Dass es mit dem Abiturienten und dem 20 Jahre alten japanischen Kunstdribbler und Passgeber Tatsuya Ito wesentlich erfolgreicher läuft, freut Gisdol vermutlich am meisten. Schließlich war er wegen demoralisierender Sieglosigkeit immer stärker unter Druck geraten, obwohl Vorstand und sportliche Leitung ihm die Treue schwören. Aber auch sie hatten den Coach zuletzt vernehmlich ermahnt, endlich mit dem Punktesammeln zu beginnen. Nun hat Gisdol vorerst Ruhe.

Für die Öffentlichkeit will der Coach keine Jugend-Manie zulassen. «Die Jungs können sich nur entwickeln, wenn sie eine Mannschaft um sich haben, die ihnen hilft», sagte er. Gisdol muss das Kunststück fertigbringen, die jungen Hoffnungsträger vor Höhenflügen zu bewahren und sie zugleich erst gar nicht die Bürde der Verantwortung spüren zu lassen. Unter deren Last sind gestandene und zuvor erfolgreiche Profis gleich reihenweise beim HSV zusammengebrochen. Nicht umsonst heißt es häufig: Wer zum HSV geht, wird garantiert schlechter.

Über den verdienten Sieg der Hamburger maulten die Stuttgarter. Sie zweifelten die Rechtmäßigkeit an, weil Schiedsrichter Guido Winkmann eine Fehlentscheidung getroffen hatte. Der Kerkener schickte Abräumer Dzenis Özcan schon in der 13. Minute wegen wiederholten Foulspiels per Ampelkarte vom Platz. «Ich habe heute einen Fehler gemacht, da muss ich zu stehen», räumte Winkmann nach Studium der TV-Bilder ein.

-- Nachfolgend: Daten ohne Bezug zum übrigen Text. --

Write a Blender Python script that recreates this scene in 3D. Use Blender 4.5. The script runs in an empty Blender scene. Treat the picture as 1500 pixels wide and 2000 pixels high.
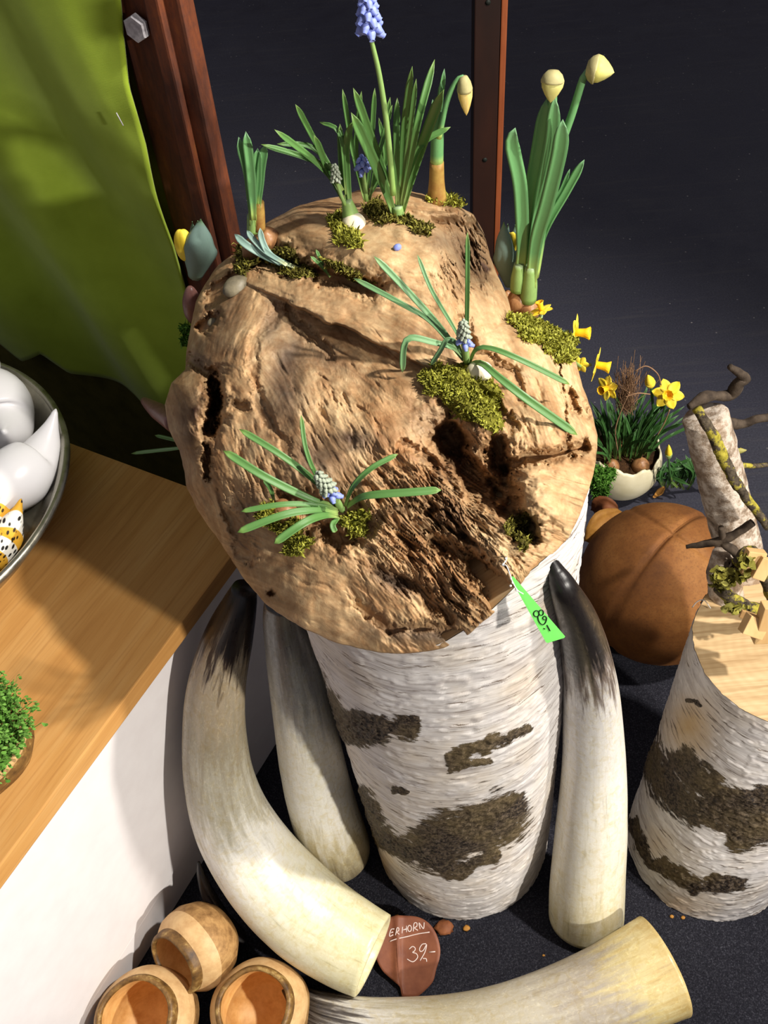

Pikant: VfB-Trainer Hannes Wolf warb in der aktuellen Diskussion um die Referee-Leistungen um mehr Befugnisse für den Video-Assistenten. «Da sitzt jemand in Köln und guckt das Spiel – beruflich. Er kriegt dafür auch Geld. Und dann greift er in dem Moment nicht ein – bei der Situation, die natürlich spielentscheidend ist», beschwerte sich Wolf. Die Regeln besagen aber: Bei Gelb-Rot darf der Video-Assistent nicht eingreifen. Und das, auch wenn er es besser sieht.